The newest trend in sparkling wine is decidedly old school.

albatross ridge Photo: Courtesy of Albatross Ridge

It’s unclear when effervescence in wine morphed from annoyance to asset. Contrary to Champagne’s beloved origin story, the Dom’s excited “Come quickly, I am tasting stars!” was probably closer to “Crap, bubbles again” when, with warm weather in the spring, fermentation spontaneously re-combusted in the still wine he was trying to make. What is known is that in the 1530s, more than 100 years before Pérignon converted to the bubbles-as-asset camp and helped refine Champagne’s traditional two-fermentation method, an older technique—méthode ancestrale—was employed (by monks, wouldn’t you know) to keep bubbles in the bottle instead of out.

Broadly speaking, the wine is purposely bottled before the yeast has consumed all the sugar in the primary fermentation, the bottle is sealed with a crown cap and the CO2 created as the fermentation continues is trapped. What’s old is new again, as they say. At a time when interest is up for all things natural, the Pétillant Naturel wines created by this decidedly noninterventionist method are all the rage, with producers from France to Texas creating delightful bottles.

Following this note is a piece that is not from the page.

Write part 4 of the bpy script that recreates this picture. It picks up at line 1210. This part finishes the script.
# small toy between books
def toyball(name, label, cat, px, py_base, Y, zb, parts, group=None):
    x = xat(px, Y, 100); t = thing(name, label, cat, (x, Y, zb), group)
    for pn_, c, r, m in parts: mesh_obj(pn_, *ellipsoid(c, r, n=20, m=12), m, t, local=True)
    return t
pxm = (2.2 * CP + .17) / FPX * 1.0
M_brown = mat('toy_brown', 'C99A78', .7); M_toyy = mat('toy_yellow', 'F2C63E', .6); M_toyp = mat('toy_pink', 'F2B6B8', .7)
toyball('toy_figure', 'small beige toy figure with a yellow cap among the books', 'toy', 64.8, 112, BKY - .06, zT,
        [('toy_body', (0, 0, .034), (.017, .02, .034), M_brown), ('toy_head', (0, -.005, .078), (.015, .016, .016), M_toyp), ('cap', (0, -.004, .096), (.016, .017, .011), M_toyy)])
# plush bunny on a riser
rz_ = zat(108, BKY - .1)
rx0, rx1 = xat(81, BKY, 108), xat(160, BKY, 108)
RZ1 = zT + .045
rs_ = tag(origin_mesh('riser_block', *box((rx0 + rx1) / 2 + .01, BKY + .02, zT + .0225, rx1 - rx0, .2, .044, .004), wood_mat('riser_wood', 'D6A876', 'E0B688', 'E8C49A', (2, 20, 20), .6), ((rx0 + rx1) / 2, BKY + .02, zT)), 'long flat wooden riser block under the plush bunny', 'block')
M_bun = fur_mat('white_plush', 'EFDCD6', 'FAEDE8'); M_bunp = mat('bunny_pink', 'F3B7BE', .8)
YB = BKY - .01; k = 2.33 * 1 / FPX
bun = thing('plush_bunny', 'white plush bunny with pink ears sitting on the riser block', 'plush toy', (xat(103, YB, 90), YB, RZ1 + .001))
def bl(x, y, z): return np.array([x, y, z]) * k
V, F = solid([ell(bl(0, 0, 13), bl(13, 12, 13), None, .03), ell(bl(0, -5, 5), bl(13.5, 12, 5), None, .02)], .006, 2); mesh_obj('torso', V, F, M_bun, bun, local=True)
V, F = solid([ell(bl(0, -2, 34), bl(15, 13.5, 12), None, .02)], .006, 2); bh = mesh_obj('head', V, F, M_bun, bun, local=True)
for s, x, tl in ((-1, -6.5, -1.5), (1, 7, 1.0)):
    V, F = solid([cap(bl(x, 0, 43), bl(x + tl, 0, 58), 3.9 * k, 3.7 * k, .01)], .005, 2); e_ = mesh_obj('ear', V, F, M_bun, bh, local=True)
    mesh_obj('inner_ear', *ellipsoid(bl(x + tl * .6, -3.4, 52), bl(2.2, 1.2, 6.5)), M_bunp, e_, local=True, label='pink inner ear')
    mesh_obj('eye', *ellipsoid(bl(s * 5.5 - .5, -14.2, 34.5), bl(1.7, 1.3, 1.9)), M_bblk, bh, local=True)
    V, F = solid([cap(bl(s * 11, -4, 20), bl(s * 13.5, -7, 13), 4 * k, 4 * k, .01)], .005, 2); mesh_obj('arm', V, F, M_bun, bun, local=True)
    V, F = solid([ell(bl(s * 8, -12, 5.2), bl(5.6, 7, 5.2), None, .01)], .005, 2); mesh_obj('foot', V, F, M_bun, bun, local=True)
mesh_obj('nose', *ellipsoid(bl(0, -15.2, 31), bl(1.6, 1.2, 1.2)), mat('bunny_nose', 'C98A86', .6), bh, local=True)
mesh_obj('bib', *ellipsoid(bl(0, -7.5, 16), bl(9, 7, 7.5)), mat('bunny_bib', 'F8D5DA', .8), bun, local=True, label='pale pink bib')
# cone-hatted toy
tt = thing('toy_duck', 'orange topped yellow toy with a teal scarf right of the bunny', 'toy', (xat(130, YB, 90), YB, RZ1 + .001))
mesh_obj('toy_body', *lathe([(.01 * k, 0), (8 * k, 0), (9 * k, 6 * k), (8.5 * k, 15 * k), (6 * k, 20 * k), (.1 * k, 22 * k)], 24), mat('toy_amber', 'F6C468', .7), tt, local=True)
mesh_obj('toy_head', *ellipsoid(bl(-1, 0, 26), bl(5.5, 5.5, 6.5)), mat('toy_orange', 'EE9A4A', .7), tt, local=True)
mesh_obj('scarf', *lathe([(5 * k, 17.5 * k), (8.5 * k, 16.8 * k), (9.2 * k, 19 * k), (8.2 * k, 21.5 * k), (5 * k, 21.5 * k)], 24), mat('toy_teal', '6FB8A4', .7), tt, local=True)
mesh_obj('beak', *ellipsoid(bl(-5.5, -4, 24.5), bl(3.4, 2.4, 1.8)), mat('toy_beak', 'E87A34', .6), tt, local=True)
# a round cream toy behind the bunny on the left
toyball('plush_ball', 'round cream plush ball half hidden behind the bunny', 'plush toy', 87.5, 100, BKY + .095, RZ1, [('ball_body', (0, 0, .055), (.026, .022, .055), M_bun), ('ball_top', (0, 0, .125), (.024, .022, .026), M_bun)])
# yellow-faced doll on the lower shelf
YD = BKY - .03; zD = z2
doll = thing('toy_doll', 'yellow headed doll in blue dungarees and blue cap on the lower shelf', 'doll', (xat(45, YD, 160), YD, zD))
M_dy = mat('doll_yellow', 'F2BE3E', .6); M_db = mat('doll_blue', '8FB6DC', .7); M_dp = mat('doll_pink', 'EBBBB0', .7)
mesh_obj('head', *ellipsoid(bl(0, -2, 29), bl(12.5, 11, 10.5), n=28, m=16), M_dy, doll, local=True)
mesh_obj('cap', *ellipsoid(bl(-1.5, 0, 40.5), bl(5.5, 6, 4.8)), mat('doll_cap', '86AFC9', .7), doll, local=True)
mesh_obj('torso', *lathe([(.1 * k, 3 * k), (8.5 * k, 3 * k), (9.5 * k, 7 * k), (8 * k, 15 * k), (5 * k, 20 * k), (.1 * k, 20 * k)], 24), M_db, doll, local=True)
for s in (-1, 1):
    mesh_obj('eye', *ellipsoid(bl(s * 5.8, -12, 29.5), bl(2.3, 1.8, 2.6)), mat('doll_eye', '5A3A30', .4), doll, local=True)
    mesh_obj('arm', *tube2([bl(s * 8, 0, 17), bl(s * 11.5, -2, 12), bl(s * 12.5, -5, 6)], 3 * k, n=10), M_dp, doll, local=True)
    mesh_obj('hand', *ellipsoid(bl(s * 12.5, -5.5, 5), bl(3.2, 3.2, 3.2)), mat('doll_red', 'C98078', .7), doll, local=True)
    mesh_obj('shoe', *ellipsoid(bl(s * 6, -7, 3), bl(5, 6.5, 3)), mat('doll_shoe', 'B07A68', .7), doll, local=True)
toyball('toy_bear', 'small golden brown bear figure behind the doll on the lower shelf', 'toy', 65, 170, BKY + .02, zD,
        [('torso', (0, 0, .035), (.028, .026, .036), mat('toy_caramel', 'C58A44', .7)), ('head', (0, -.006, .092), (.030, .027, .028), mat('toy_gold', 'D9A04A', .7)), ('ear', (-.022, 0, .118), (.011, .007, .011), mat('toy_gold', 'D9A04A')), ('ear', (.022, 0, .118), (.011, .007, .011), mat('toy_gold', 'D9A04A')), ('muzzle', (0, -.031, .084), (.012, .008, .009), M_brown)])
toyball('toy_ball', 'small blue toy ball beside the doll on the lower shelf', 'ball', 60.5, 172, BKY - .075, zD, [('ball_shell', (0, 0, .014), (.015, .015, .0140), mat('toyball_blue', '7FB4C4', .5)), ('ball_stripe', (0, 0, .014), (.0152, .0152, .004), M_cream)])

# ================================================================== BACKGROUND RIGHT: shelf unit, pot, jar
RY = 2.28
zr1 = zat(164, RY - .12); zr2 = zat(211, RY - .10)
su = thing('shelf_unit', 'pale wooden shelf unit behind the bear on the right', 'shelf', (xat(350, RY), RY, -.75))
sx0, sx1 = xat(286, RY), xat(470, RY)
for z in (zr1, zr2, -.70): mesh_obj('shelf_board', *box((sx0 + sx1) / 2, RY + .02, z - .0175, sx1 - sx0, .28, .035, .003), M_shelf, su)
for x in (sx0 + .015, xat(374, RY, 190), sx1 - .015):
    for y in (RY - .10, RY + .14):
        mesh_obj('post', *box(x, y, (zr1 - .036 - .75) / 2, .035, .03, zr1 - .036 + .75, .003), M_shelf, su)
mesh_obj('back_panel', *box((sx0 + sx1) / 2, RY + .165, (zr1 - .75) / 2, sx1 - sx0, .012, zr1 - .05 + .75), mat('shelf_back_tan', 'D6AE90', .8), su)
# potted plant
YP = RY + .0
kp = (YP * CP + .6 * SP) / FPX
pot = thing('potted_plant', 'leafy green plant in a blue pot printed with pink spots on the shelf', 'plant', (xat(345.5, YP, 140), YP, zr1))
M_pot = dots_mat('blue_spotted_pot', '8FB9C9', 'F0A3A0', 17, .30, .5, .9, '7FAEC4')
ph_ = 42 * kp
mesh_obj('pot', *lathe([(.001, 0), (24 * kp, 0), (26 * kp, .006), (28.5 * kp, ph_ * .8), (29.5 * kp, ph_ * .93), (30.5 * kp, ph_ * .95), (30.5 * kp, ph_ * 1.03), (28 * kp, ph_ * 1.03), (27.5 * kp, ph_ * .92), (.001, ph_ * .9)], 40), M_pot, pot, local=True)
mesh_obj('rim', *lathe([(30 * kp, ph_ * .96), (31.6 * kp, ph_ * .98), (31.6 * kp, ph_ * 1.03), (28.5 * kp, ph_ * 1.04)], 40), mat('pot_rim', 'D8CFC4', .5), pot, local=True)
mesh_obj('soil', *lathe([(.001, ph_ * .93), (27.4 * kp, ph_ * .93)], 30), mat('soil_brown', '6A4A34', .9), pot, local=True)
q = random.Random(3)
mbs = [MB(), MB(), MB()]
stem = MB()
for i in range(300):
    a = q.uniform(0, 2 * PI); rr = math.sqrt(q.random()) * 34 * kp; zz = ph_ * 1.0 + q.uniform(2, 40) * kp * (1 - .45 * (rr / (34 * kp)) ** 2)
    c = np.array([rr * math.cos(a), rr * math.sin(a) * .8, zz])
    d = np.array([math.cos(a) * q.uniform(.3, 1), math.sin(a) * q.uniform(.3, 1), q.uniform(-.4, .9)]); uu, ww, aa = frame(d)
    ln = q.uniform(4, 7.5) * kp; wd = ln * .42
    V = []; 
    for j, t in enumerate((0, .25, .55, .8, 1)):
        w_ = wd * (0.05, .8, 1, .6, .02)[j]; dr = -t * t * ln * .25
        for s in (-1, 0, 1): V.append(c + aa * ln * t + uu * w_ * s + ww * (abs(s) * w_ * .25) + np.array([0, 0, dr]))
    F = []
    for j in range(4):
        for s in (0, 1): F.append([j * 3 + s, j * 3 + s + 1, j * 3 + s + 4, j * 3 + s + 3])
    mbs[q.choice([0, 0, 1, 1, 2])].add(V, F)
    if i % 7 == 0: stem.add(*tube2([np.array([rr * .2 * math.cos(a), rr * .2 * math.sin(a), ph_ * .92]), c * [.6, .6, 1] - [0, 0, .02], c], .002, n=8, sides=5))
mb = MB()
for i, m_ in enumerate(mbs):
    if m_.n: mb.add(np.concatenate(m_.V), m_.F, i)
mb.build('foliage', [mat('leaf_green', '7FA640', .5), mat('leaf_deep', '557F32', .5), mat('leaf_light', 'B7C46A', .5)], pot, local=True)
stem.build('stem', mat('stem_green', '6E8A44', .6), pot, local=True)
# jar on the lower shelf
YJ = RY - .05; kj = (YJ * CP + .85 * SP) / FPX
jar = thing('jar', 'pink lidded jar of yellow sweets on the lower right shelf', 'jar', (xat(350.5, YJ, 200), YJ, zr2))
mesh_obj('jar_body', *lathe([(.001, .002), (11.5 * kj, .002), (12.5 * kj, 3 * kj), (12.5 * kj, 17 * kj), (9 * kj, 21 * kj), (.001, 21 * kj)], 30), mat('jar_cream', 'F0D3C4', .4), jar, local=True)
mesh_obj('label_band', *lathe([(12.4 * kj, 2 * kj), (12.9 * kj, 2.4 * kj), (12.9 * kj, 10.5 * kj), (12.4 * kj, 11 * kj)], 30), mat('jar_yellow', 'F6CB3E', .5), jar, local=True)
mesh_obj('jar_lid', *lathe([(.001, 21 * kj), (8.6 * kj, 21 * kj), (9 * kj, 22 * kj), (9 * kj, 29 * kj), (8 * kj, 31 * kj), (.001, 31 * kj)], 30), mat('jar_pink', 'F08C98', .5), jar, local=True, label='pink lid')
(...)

There are potential pitfalls in the process. While winemakers can pause the fermentation at a desired point (cold winter weather did this in the old days) and even filter the partially fermented wine before bottling, once the cap is on and the fermentation continues, the interaction of the remaining yeast and sugar is somewhat out of their hands. And without being disgorged at the end of the process (most aren’t), some cloudy lees remain. After some 40 years in the business of wine, Anne Moller-Racke (who formerly developed The Donum Estate, before that was VP of vineyard operations for Buena Vista and now owns Blue Farm Wines), sees this as a good thing. “Typical winemaking is so much about control,” she says, “from temperature to the fermentation and aging process. With this wine, every bottle is different. It is its own little universe. This wine is more about letting go.”